Commission backs animal slaughter

2011-03-29 14:19

Communities should continue to slaughter animals as a religious and cultural practice, the Commission on the Rights of Culture and Religion said today.

Commission chairperson Wesley Mabuza said the conflict between animal rights activists and traditionalists was brought about through misunderstanding.

“They should listen to each other to understand one another,” he said at the launch of guidelines on African ritual animal slaughter.

The commission researched animal slaughter for ritual ceremonies after the outcry over ANC heavyweight Tony Yengeni’s slaughtering of a bull in a cleansing ceremony following his release from prison.

Animal rights activists objected to the slaughter on the grounds that the practice constituted cruelty to animals.

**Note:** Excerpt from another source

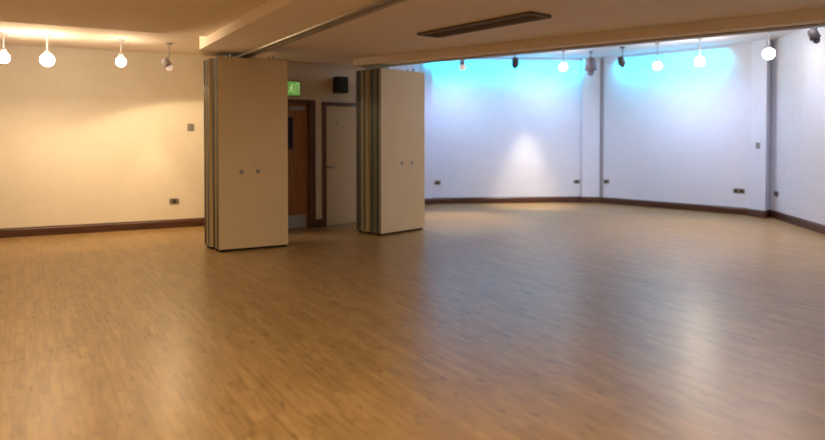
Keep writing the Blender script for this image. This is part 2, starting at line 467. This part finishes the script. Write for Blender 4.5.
socket(on_line(W1_a, W1_b, .56)+(.48,), a1, 'metal socket on the back wall beside the right panel stack', 1)
socket(on_line(W1_a, W1_b, 3.76)+(.48,), a1, 'metal socket on the back wall left of the corner pier', 1)
socket(on_line(W2_a, W2_b, 4.37)+(.50,), a2, 'metal socket on the bay wall right of the corner pier', 1)
socket(on_line(W2_a, W2_b, 6.31)+(.46,), a2, 'wide metal socket on the bay wall left of the column', 2)
socket(on_line(W3_a, W3_b, 6.676)+(.46,), a3, 'metal socket on the right wall just past the column', 2)
switch((6.45, 12.13, 1.34), ang_of((6.41, 12.32), (6.49, 11.94)), 'small switch halfway up the white column')

# ------------------------------------------------------------------ ceiling vent
vc = Vector((.72, 7.08)); va = ang_of((.09, 7.80), (1.32, 6.30))
v = empty('ceiling_vent', (vc.x, vc.y, Z_MAIN), va)
VL, VW = .86, .16
bm = BM()
box(bm, -VL, VL, -VW, -VW+.035, -.03, 0, .004); box(bm, -VL, VL, VW-.035, VW, -.03, 0, .004)
box(bm, -VL, -VL+.035, -VW+.035, VW-.035, -.03, 0, .004); box(bm, VL-.035, VL, -VW+.035, VW-.035, -.03, 0, .004)
link('vent_frame', bm, M['vent_dark'], v)
bm = BM(); box(bm, -VL+.035, VL-.035, -VW+.035, VW-.035, -.008, 0); link('vent_backing', bm, M['vent_dark'], v)
for k in range(4):
    y = -VW+.075+k*.09
    bm = BM(); box(bm, -VL+.035, VL-.035, y, y+.012, -.026, -.008, .002); link('slat', bm, M['vent_dark'], v)
tag(v, 'long dark rectangular vent in the main ceiling', 'vent')

# ------------------------------------------------------------------ spotlights
def spotlight(pos, ztop, label, bulb, aim=(0, 0), body=None, group='ceiling spotlights', r=.075, size=1.0):
    """pos = bulb centre; can points down, tilted along aim"""
    body = body or (M['fixture_grey'] if bulb in (M['bulb_warm'], M['bulb_cool']) else M['fixture_dark'])
    t = empty('spotlight', (pos[0], pos[1], ztop))
    if bulb in (M['bulb_warm'], M['bulb_cool']): size *= .8
    dz = pos[2]-ztop
    bm = BM(); lathe(bm, [(.05, 0), (.05, -.02), (.03, -.03)], 16); link('ceiling_plate', bm, body, t)
    bm = BM(); lathe(bm, [(.010, -.03), (.010, dz+.13*size)], 8); link('stem', bm, body, t)
    d = Vector((aim[0], aim[1], -1)).normalized()
    q = d.to_track_quat('-Z', 'Y').to_matrix().to_4x4()
    mx = Matrix.Translation((0, 0, dz)) @ q
    bm = BM(); lathe(bm, [(.02, .15*size), (.045*size, .14*size), (.055*size, .10*size), (.062*size, .02*size), (.058*size, .02*size)], 18, mx)
    link('lamp_housing', bm, body, t, True)
    bm = BM(); sphere(bm, r, (0, 0, dz)); link('bulb', bm, bulb, t, True)
    return tag(t, label, 'spotlight', group)

LW_LIT = 'lit spotlights along the cream left wall'
spotlight((-5.37, 8.56, 2.54), Z_HL, 'lit spotlight cut by the left edge of the photo', M['bulb_warm'], group=LW_LIT)
spotlight((-4.92, 8.78, 2.54), Z_HL, 'brightest lit spotlight by the left wall, second from the left', M['bulb_warm'], group=LW_LIT, r=.09)
spotlight((-4.11, 9.19, 2.56), Z_HL, 'smaller lit spotlight third from the left by the cream wall', M['bulb_warm'], group=LW_LIT, r=.07)
spotlight((-3.54, 9.48, 2.51), Z_HL, 'dim spotlight nearest the left panel stack', M['bulb_dim'], (.5, .3), M['fixture_grey'], r=.05)
spotlight((1.05, 13.7, 2.97), Z_HR, 'faintly lit spotlight leftmost over the back wall', M['bulb_dim'], r=.075, body=M['fixture_grey'])
spotlight((2.14, 13.6, 2.97), Z_HR, 'dark unlit spotlight above the middle of the back wall', M['fixture_dark'], (0, .6), r=.05, size=1.3)
spotlight((3.15, 13.6, 2.96), Z_HR, 'lit spotlight just left of the corner pier', M['bulb_cool'], r=.08)
spotlight((3.76, 13.75, 2.86), Z_HR, 'large grey floodlight hanging at the corner pier', M['fixture_lilac'], (.05, .2), M['fixture_lilac'], r=.07, size=2.1)
spotlight((4.20, 13.04, 2.94), Z_HR, 'dark unlit spotlight just right of the corner pier', M['fixture_dark'], (.4, .4), r=.05, size=1.2)
spotlight((4.70, 12.50, 2.87), Z_HR, 'lit spotlight over the middle of the bay wall', M['bulb_cool'], r=.08)
spotlight((5.25, 11.91, 2.88), Z_HR, 'lit spotlight over the right half of the bay wall', M['bulb_cool'], r=.085)
spotlight((5.74, 10.50, 2.84), Z_HR, 'brightest lit spotlight in front of the white column', M['bulb_cool'], r=.09)
spotlight((5.76, 9.30, 2.88), Z_HR, 'dark unlit spotlight near the right wall', M['fixture_dark'], (.5, 0), r=.05, size=1.2)

# ------------------------------------------------------------------ lights
def spot(name, loc, target, power, rgb, angle, blend=.5, r=.05):
    l = bpy.data.lights.new(name, 'SPOT'); l.energy = power; l.color = rgb
    l.spot_size = math.radians(angle); l.spot_blend = blend; l.shadow_soft_size = r
    o = bpy.data.objects.new(name, l); COL.objects.link(o); o.location = loc
    o.rotation_euler = (Vector(target)-Vector(loc)).to_track_quat('-Z', 'Y').to_euler()
    return o
def area(name, loc, target, power, rgb, sx, sy, roll=None):
    l = bpy.data.lights.new(name, 'AREA'); l.energy = power; l.color = rgb
    l.shape = 'RECTANGLE'; l.size = sx; l.size_y = sy
    o = bpy.data.objects.new(name, l); COL.objects.link(o); o.location = loc
    o.rotation_euler = (Vector(target)-Vector(loc)).to_track_quat('-Z', 'Y').to_euler()
    if roll is not None: o.rotation_euler = (0, 0, roll)
    return o
WARM, WARM2, COOL = (1.0, .73, .43), (1.0, .75, .46), (.53, .64, 1.0)
# left wall wash
spot('spot_a', (-5.37, 8.56, 2.42), (-5.75, 9.40, .6), 42, WARM, 110, 1)
spot('spot_b', (-4.92, 8.78, 2.42), (-5.0, 9.7, .6), 52, WARM, 110, 1)
spot('spot_c', (-4.11, 9.19, 2.44), (-4.0, 10.3, .5), 55, WARM, 110, 1)
spot('spot_d', (-3.54, 9.48, 2.43), (-3.40, 9.55, 1.43), 50, WARM, 151, .10)
spot('spot_dome', (-4.05, 10.25, 2.3), (-4.05, 10.30, 0), 45, WARM2, 46, .5)
spot('spot_beam', (-4.25, 8.75, 2.50), (-2.40, 7.80, 2.68), 190, WARM, 30, 1)  # extra spot without a fixture, added to brighten the beam face
def point(name, loc, power, rgb, r=.03):
    l = bpy.data.lights.new(name, 'POINT'); l.energy = power; l.color = rgb; l.shadow_soft_size = r
    o = bpy.data.objects.new(name, l); COL.objects.link(o); o.location = loc; return o
point('bulb_spill', (-5.30, 8.40, 2.56), 7, WARM)
point('bulb_spill', (-4.85, 8.62, 2.56), 12, WARM)
point('bulb_spill', (-4.05, 9.04, 2.57), 6, WARM)
point('bulb_spill', (5.20, 11.79, 2.92), 7, (1, .85, .65))
point('bulb_spill', (5.66, 10.34, 2.86), 2.5, (1, .9, .8))
# added room fill, unseen overhead, with no fittings of its own
area('fill_left', (-4.5, 3.5, 2.68), (-4.5, 3.5, 0), 108, WARM, 2.5, 2.5)
area('fill_main', (-.2, 1.8, 2.58), (-.2, 1.8, 0), 100, WARM2, 2.5, 2.5)
# right room
area('fill_right', (4.4, 9.0, 3.25), (4.2, 9.2, 0), 98, (.96, .86, .90), 2.0, 2.0)  # added fill, hidden from view behind the bulkhead
for o_ in (area('wash_back', (2.1, 14.48, 3.28), (2.1, 14.45, 0), 30, (.0, .66, 1.0), 3.6, .05, roll=a1),
           area('wash_bay', (5.17, 13.43, 3.28), (5.15, 13.38, 0), 23, (.0, .64, 1.0), 2.3, .05, roll=a2)):
    o_.data.spread = math.radians(92)
    o_.rotation_euler = (math.radians(38), 0, o_.rotation_euler.z)
spot('spot_pool', (2.62, 14.2, 2.9), (2.62, 14.27, 0), 430, (1.0, .82, .60), 46, .9)
spot('spot_e', (3.15, 13.6, 2.85), (2.6, 14.9, .8), 68, COOL, 140, 1)
spot('spot_f', (4.70, 12.50, 2.76), (5.2, 13.4, .8), 60, COOL, 140, 1)
spot('spot_g', (5.25, 11.91, 2.76), (6.0, 12.6, .8), 44, COOL, 140, 1)
spot('spot_h', (5.74, 10.50, 2.70), (6.2, 10.5, .1), 14, COOL, 140, 1)
spot('spot_i', (1.05, 13.5, 2.80), (.9, 14.6, .6), 72, COOL, 150, 1)
spot('down_e', (3.10, 13.3, 2.8), (2.7, 13.9, 0), 80, (1, .78, .5), 90, 1)
spot('down_g', (4.9, 11.7, 2.8), (4.3, 10.5, 0), 210, (1, .78, .5), 90, 1)
spot('down_i', (1.05, 13.3, 2.8), (.7, 11.9, 0), 480, (1, .80, .55), 60, 1)
spot('throw_g', (5.22, 11.86, 2.80), (1.75, 4.0, 0), 55, (1, .76, .45), 17, 1, .05)
spot('throw_b', (-4.90, 8.72, 2.46), (-1.9, 3.6, 0), 14, WARM, 34, 1, .07)

w = bpy.data.worlds.new('World'); scene.world = w; w.use_nodes = True
w.node_tree.nodes['Background'].inputs[0].default_value = (.5, .5, .55, 1)
w.node_tree.nodes['Background'].inputs[1].default_value = .05

# ------------------------------------------------------------------ camera
cd = bpy.data.cameras.new('camera'); cam = bpy.data.objects.new('camera', cd); COL.objects.link(cam)
cam.location = (0, 0, 1.5); cam.rotation_euler = (math.radians(90-1.2), 0, 0)
cd.sensor_width = 36; cd.lens = 36*650/825
cd.shift_y = -.0841
cd.dof.use_dof = True; cd.dof.focus_distance = 7.0; cd.dof.aperture_fstop = .65
cd.clip_start = .05
scene.camera = cam
scene.view_settings.view_transform = 'Standard'
scene.view_settings.look = 'None'
scene.view_settings.exposure = 0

Mabuza said traditionalists believed the ritual was part of their culture and that objecting to it was an infringement on their rights to freely practise their religion.

The commission recommended that communities continue to slaughter animals for cultural and religious purposes, but that care be taken to consider the rights of other people who might be sensitive to the practice.

It also recommended that municipalities should look at amending by-laws to accommodate communities slaughtering for religious and cultural reasons.

Care should be taken at all times to ensure that the welfare of the animals was considered from transportation to death, it added.

Bushy Shikwambana from the Ekurhuleni environmental health services said the municipality did not have by-laws on slaughtering, but draft by-laws had been formulated.

In terms of the draft by-laws, residents would submit an application to slaughter to the municipality 14 days before the event and slaughtering should be done in an enclosed environment out of the public eye.

The chief operating officer of the SA Local Government Association (Salga) Lance Joel said municipalities had accepted and acknowledged the practice of slaughtering.

“What is needed is for municipalities to review by-laws where the practice is not permitted, and where it does not exist it should be developed to accommodate the practice,” he said.

In African tradition, an animal could be slaughtered to give thanks, to ask for healing, to communicate with God and ancestors for a blessing and good luck, and to ask for rain or protection.

Some traditional healer organisations said they supported the guidelines, as it protected their right to practise their culture.

“It has been in our culture to protect the animal, the slaughtering is done quick so that the animal does not suffer,” said Zondwa Nhlanga from the Traditional Healers Organisation.

However, the chairperson of the Masathongo Shamanic Institute, Nombeko Bikwani, said some of the guidelines were restrictive and needed to be reviewed.

“I cannot seek permission from the municipality every time I have to slaughter,” she said.

She was concerned that municipalities would not be able to monitor all slaughtering as recommended by the commission.

“It will be impossible for them to monitor all slaughtering.”

The commissioned recommended that permission to slaughter should always be obtained from municipalities, and municipalities should monitor that the meat was handled in a hygienic manner.

She said it would also not be possible for the seller of an animal to provide a certificate that the animal was in good health.

Mabuza said the guidelines should be discussed with all interested parties to reach a common understanding.